Дело, конечно, не в непоследовательности и не в «либеральных иллюзиях» Чернышевского. Если посмотреть на ситуацию глазами самого Чернышевского, который в обзорах «Политика» много раз писал о решающем значении политического союза между революционерами и модерантистами в их борьбе с реакционерами, если сообразить все суждения Чернышевского о специфических условиях России, об «образованных классах» и о народе, припомнить, что мы знаем об отношении Чернышевского к листку «Великорусс», выдвинувшему идею всероссийского адреса на имя царя с требованием политических реформ и конституции, и об отношении к кружку «чистого революционера» Заичневского, считавшего нужным, несмотря ни на какие перемены в стране после весеннего 1861 года военного усмирения мужицкой деревни, звать Русь к топору, — словом, если посмотреть на ситуацию с точки зрения целостной личности Чернышевского, то можно прийти к выводу, что тут мы имеем дело со сложной, неоднозначной политической линией, которая не сводилась ни к либерализму, ни, с другой стороны, к революционному экстремизму, всего меньше — к проповедничеству немедленной крестьянской революции, к призывам «в топоры» («Все лица и общественные слои, отдельные от народа, трепещут этой ожидаемой развязки. Не вы одни, а также и мы желали бы избежать ее… народ невежествен, исполнен грубых предрассудков и слепой ненависти ко всем отказавшимся от его диких привычек. Он не делает никакой разницы между людьми, носящими немецкое платье; с ними со всеми он стал бы поступать одинаково. Он не пощадит и нашей науки, нашей поэзии, наших искусств; он станет уничтожать всю нашу цивилизацию»). Можно прийти к выводу, что действиями Чернышевского и в 1861 году, как и за год, и за два года до этого, руководила мысль об объединении всех антифеодальных сил России с целью постепенной, основательной подготовки будущего движения, движения в высших — разумных — формах, сохранения и накопления сил для этого движения, предупреждения напрасной растраты сил.
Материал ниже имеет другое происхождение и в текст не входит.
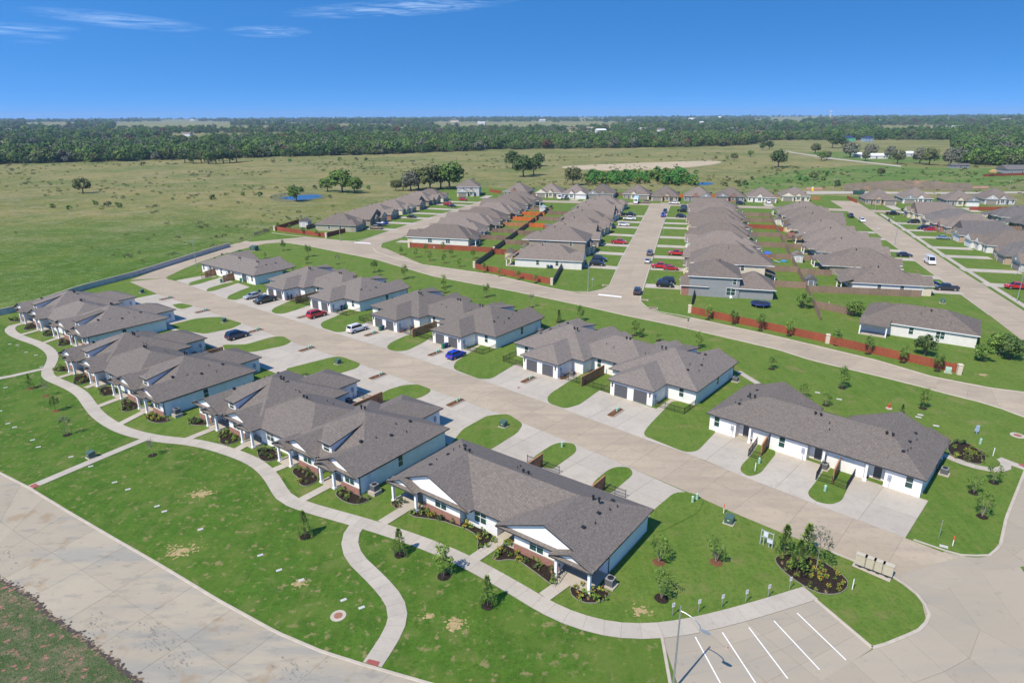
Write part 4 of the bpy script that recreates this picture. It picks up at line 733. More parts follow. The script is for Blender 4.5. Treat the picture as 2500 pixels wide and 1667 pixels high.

Тема бесплодности несвоевременных выступлений «сторонников перемен» — важнейшая в работах Чернышевского разных лет. В романе «Пролог» его герой Волгин характерно рассуждает о «страшном уроке» нетерпения, проявленного французскими революционерами в 1839 году: «Видишь, в первые годы Людовика-Филиппа республиканцы подымали несколько восстаний; неудачно; — рассудили: „Подождем пока будет сила“; ну, и держались несколько лет смирно; и набирали силы; но опять недостало рассудка и терпения; подняли восстание; — ну и поплатились так, что долго не могли оправиться. А чего было и соваться? — Если бы было довольно силы, чтобы выиграть, то и сражаться-то было бы нечего: преспокойно, получали бы уступки одну за другою, дошли бы и до власти с согласия самих противников… Ох, нетерпение! — Ох, иллюзии! — Ох, экзальтация!»